Fair enough. (I'm not going to touch the whole question of why a scheme in 1980s London wouldn't attract the attention of every Doctor, that would be attacking one of the basic premises of the series.)
Well, that's the thing--Blue has accidentally punched through to the wrong universe.
He's got our RPG group's alternate dimension where Adric, Leela, and Sarah Jane are travelling together with a totally different regeneration of the Doctor.
When they arrive, the TARDIS goes dark (because Pete's World's time vortex is incompatible with TARDISes from other universes) and Blue greets them as the Tenth Doctor. He blames the Cybermen for the scheme, and offers a team-up!
He's got a way to stop them, he claims, but it needs a TARDIS and they've taken his. How lucky there's a second one now! He just has to plug this doohickey into the console while they fight off the Cybermen...
@Miniman Oh, [rolls fast talk] he was getting parts for the thing when they found and stole the TARDIS. He came back with the doohickey and the TARDIS was gone.
Well, Blue has all of Ten's memories, so he knows Sarah Jane and K-9 and all the rest of the companions--but these are parallel versions of them, subtlety different.
@Miniman I'm flexible if some other method presents itself, but Blue will remember the Master using that method.
(Naturally, his doohickey will go ding at some point. Blue is still very much Ten, however twisted.)
New Who introduced Cybermen as an attempt at enforced immortality by a dying tycoon in Pete's World, and he started by mind-controlling people with bluetooth implants.

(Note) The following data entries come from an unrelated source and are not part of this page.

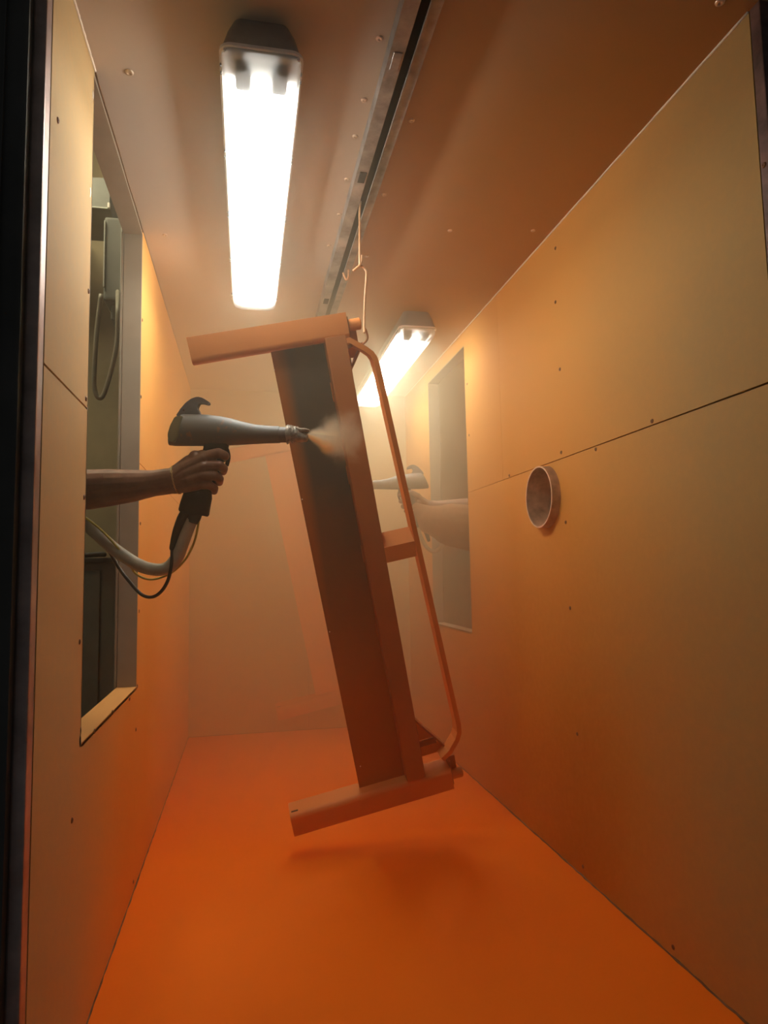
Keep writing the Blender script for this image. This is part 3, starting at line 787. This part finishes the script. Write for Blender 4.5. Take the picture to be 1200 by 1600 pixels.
# hoses and cables of the front gun
G3 = G4
def cablepts(pts, r, mat, seg=10, name='cable', lab='', cat='cable'):
    P = [G3 @ L(*p) for p in pts]
    return tag(obj(name, tube(nb(), spline(P, 8), r, seg), mat, None, True), lab, cat)
cablepts([(300, 811, 0), (293, 828, 0), (285, 850, .002), (276, 872, .004), (262, 887, .006), (242, 890, .006), (215, 882, .006), (180, 859, .004), (150, 833, 0), (130, 816, -.02), (95, 800, -.06), (60, 790, -.1)], .0155, M['hose'], 16, 'powder_hose', 'thick pale grey powder hose curving from the gun handle to the left opening', 'hose')
cablepts([(269, 856, .006), (268, 880, .022), (263, 905, .024), (252, 924, .022), (237, 933, .020), (220, 928, .014), (200, 906, .0), (185, 886, -.014), (165, 852, -.016), (150, 835, -.014), (135, 824, -.012), (95, 812, -.04), (60, 800, -.1)], .0042, M['cable'], 8, 'power_cable', 'thin black cable looping lowest below the pale hose', 'cable')
cablepts([(312, 802, .0), (310, 818, .0), (304, 845, -.004), (291, 872, -.010), (272, 892, -.012), (250, 903, -.012), (230, 905, -.012), (212, 896, -.012), (202, 880, .0), (184, 856, .016), (160, 830, .024), (135, 810, .024), (95, 785, -.02), (60, 775, -.1)], .0028, M['yellow'], 8, 'earth_cable', 'thin yellow green cable lying over the pale hose', 'cable')

# second operator at the right opening: same gun and arm turned round
pos2 = atY(642, 786, 3.14)
R180 = Matrix.Rotation(math.pi, 4, 'Z')
G2 = Matrix.Translation(pos2) @ R180 @ Matrix.Translation(-GO) @ G4
gun2 = copy_tree(gun); gun2.matrix_world = G2; gun2['label'] = 'spray gun in the haze at the right opening, half hidden by the guard bar'
pers2 = copy_tree(pers); pers2.matrix_world = G2; pers2['label'] = 'person outside the hazy right opening, arm reaching in towards the rear frame'
for ch in list(pers2.children):
    if ch.name.startswith('bracelet'): bpy.data.objects.remove(ch)
cv = capsules('coverall', [[(L(300, 760, 0), .036), (L(262, 795, 0), .070), (L(200, 812, 0), .105), (L(100, 830, 0), .12), (L(20, 840, 0), .15)]], plain('brown_coverall', (.20, .085, .03), .9), pers2, .006, 4)
P = [G2 @ L(*p) for p in ((300, 812, 0), (296, 840, 0), (278, 878, 0), (250, 890, 0), (210, 850, 0), (160, 800, 0), (110, 790, 0), (60, 790, 0))]
tag(obj('powder_hose', tube(nb(), spline(P, 6), .0095, 10), M['hose'], None, True), 'hazy powder hose running from the rear gun out of the right opening', 'hose')

# ------------------------------------------------------------------ powder haze
def vol(name, lo, hi, dens, col, aniso, label, vary=None):
    m = bpy.data.materials.new(name); m.use_nodes = True; nt = m.node_tree; nt.nodes.clear()
    s = nt.nodes.new('ShaderNodeVolumePrincipled'); s.inputs['Color'].default_value = (*col, 1)
    s.inputs['Density'].default_value = dens; s.inputs['Anisotropy'].default_value = aniso
    nt.links.new(s.outputs[0], nt.nodes.new('ShaderNodeOutputMaterial').inputs['Volume'])
    o = obj(name, box(nb(), lo, hi), m); o['kind'] = 'stuff'; tag(o, label, 'haze'); return o
vol('powder_haze', (XL + .0005, 1.0, .0005), (XR - .0005, 2.35, ZC - .0005), .10, (.96, .84, .62), .60, 'thin powder haze in the front half of the booth')
vol('powder_haze', (XL + .0005, 2.3505, .0005), (XR - .0005, YB - .0005, ZC - .0005), .64, (.985, .89, .63), .40, 'thick orange powder haze filling the rear half of the booth')

# spray plume from the nozzle towards the frame
def plume(name, tip, aim, length, r0, r1, dens, col, label, seed):
    m = bpy.data.materials.new(name); m.use_nodes = True; nt = m.node_tree; nt.nodes.clear()
    s = nt.nodes.new('ShaderNodeVolumePrincipled'); s.inputs['Color'].default_value = (*col, 1); s.inputs['Anisotropy'].default_value = .2
    v_, p = objpos(nt)
    # density: falls off along the jet (x) and towards its edge
    rr = mth(nt, 'SQRT', mth(nt, 'ADD', mth(nt, 'MULTIPLY', p[1], p[1]), mth(nt, 'MULTIPLY', p[2], p[2])))
    rad = mth(nt, 'ADD', mth(nt, 'MULTIPLY', p[0], (r1 - r0) / length), r0)
    k = mth(nt, 'DIVIDE', rr, rad)
    n = noise(nt, 22, 4, .6, v_, .6)
    k = mth(nt, 'ADD', k, mth(nt, 'MULTIPLY', mth(nt, 'SUBTRACT', n, .5), 1.1))
    d = maprange(nt, k, .95, .25)
    fall = mth(nt, 'DIVIDE', .04, mth(nt, 'ADD', p[0], .03))
    d = mth(nt, 'MULTIPLY', mth(nt, 'MULTIPLY', d, fall), dens)
    d = mth(nt, 'MULTIPLY', d, maprange(nt, p[0], length, length * .75))
    nt.links.new(d, s.inputs['Density'])
    nt.links.new(s.outputs[0], nt.nodes.new('ShaderNodeOutputMaterial').inputs['Volume'])
    bm = nb(); tube(bm, [(0, 0, 0), (length, 0, 0)], [r0 * 1.3, r1 * 1.3], 20)
    o = obj(name, bm, m); o.matrix_world = Matrix.Translation(tip) @ (aim - tip).normalized().to_track_quat('X', 'Z').to_matrix().to_4x4()
    o['kind'] = 'stuff'; tag(o, label, 'spray'); return o
tip = G4 @ L(481, 680, 0)
plume('powder_spray', tip, atY(545, 684, 1.80), .22, .005, .11, 60, (.97, .88, .68), 'pale powder cloud fanning from the front gun nozzle to the plate', 1)
plume('powder_jet', tip, atY(525, 706, 1.77), .14, .004, .030, 110, (.95, .55, .18), 'orange powder jet dropping from the front gun nozzle', 2)
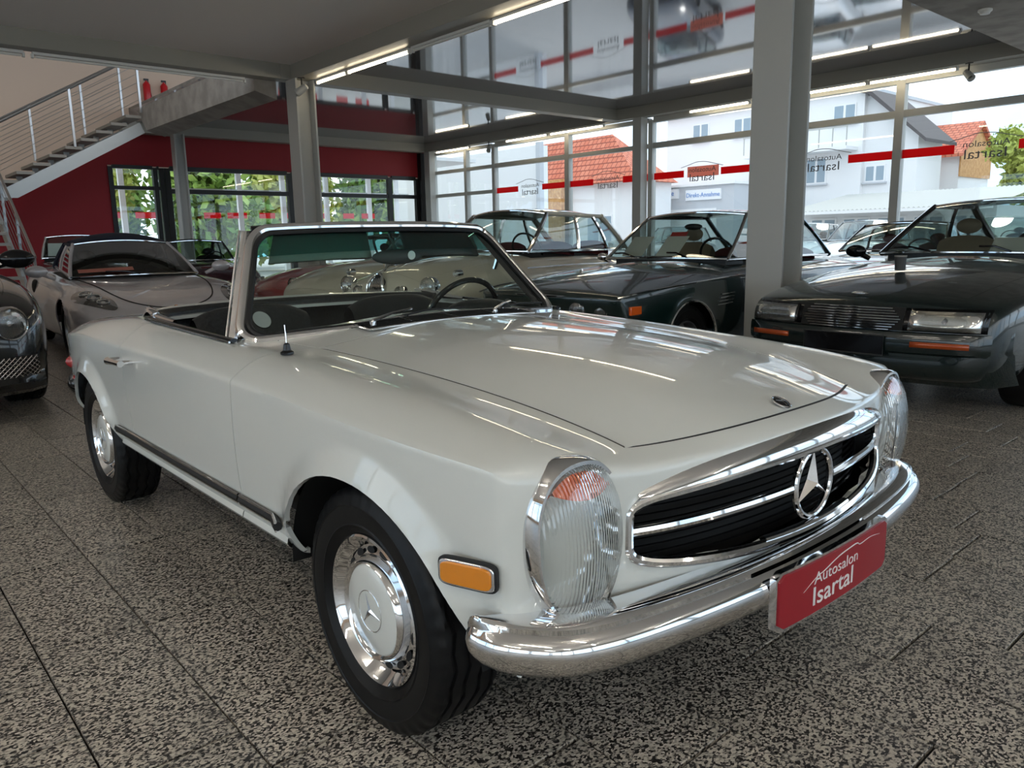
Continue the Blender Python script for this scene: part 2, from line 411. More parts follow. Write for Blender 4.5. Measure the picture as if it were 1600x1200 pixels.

The Nestene's plot which got the PC Doctor's attention in my game was using Auton-plastic versions of Earpods to control humans via portable radios.
Actually, 'upgrading' the Doctor into a Cyberman, forcibly replacing the Doctor's mind with his own using weird Cyberman technology and becoming an independent super-Time-Lord-Cyberman would be a very Master sort of plan.
Cybus Cybermen bug me immensely, largely because they're total Dalek ripoffs, right down to their creator being a rough-voiced guy in a teched-up wheelchair who gets his comeuppance because he underestimates the power of the motives he himself instilled in his creations.